So many holidays spent camping up in the Rockies. Western Canada feels like home to me. The mountains feel like an al fresco cathedral that offers salvation. Because I had visited so often in my youth, there was a time I stopped looking. I stopped appreciating their natural wonder. I was moody and pensive, instead turning inward to explore the world of the woman I would become. Books helped form that person. I recall the literature of the time; it wasn't of Austen or Yeats. Oh no. I still haven't delved into that, to be honest. The books of my youth were pure fantasy. Tolkien played a part, but so did some role-playing gamebook authors that heavily influenced the "choose your own adventure" of my life.
I would bring these books on the trips out west and read them at night, in my top bunk of the trailer under the stars, and imagine myself being the hero ... and occasionally the villain. Life is never black and white, after all. Those shades of grey run through us all. The words were engrossing but the illustrations really engaged my active imagination. Heavily detailed pen and ink, as realistic as could be for drawings of worlds that only exist in the id.
When I was a kid, I loved to draw. It started rudimentary, of course, but later evolved to mimicking what I saw in these exact books. My teachers didn't even scold me for sketching rather than paying attention in class; in fact, they actively encouraged me to pursue a career in the arts after seeing the creations I would share in the margins of my homework. I recall one particular illustration I made of a scene from Romeo and Juliet that a teacher from an adjacent French-immersien school requested to keep and frame for her office. I was so proud. They even counselled me to get into advertising, rather than fine arts, as it would bring money. But now that I have money, I want that name. I want that credibility. I want that impact of influencing a young girl – just like I once was – to picture herself as the hero of her life.

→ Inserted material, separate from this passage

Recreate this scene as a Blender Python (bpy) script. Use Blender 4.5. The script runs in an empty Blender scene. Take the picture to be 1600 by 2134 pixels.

I reflect on this because of my recent excursion to the Rockies, where I didn't read under the stars but I did take time to stop, look and appreciate not only what was before me in all its natural wonder, but also what lay behind me. It is interesting to me how random connections in life can lead us to where we are today. That some "nerdy" gamebooks like this could have ignited a spark that would light my future.
I'm an adult now and while my originals of all these books have been long lost, eBay (and much of my paycheques) has reunited me with a lot of them. They bring me back to my youth. They bring me back to the mountains. To being that warrior in my mind. To becoming that warrior in real life that I always imagined I'd become.